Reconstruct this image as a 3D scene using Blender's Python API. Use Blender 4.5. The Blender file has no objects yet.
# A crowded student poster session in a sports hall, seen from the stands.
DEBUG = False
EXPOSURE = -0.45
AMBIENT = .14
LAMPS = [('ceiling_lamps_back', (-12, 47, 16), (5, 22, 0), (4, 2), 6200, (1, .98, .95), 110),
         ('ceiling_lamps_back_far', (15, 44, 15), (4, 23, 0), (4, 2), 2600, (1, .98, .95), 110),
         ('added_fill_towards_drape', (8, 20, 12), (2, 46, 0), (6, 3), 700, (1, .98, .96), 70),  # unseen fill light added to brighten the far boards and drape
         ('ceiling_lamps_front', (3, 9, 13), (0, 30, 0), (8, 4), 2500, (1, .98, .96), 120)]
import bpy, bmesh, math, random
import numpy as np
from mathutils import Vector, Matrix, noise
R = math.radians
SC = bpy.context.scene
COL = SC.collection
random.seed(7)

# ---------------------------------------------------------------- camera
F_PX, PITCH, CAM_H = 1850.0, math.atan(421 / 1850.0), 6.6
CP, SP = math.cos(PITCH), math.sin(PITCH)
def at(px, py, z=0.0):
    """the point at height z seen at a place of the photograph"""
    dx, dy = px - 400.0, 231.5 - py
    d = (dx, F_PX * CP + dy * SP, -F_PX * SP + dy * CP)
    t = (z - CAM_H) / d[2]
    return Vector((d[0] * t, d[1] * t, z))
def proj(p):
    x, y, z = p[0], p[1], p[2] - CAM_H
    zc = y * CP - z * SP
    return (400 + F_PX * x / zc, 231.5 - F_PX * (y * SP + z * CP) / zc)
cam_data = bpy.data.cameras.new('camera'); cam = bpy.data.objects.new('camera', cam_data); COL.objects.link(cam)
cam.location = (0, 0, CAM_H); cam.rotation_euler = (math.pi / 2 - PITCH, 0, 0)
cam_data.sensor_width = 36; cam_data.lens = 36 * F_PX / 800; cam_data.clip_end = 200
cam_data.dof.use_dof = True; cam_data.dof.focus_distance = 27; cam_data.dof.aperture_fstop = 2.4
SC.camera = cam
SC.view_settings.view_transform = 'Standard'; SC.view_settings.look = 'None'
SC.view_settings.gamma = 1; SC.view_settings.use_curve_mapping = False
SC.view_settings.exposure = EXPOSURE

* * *

= Exercise details =
Copy each line of the data above that holds "objects".

= Written solution =
Reconstruct this image as a 3D scene using Blender's Python API. Use Blender 4.5. The Blender file has no objects yet.
cam_data = bpy.data.cameras.new('camera'); cam = bpy.data.objects.new('camera', cam_data); COL.objects.link(cam)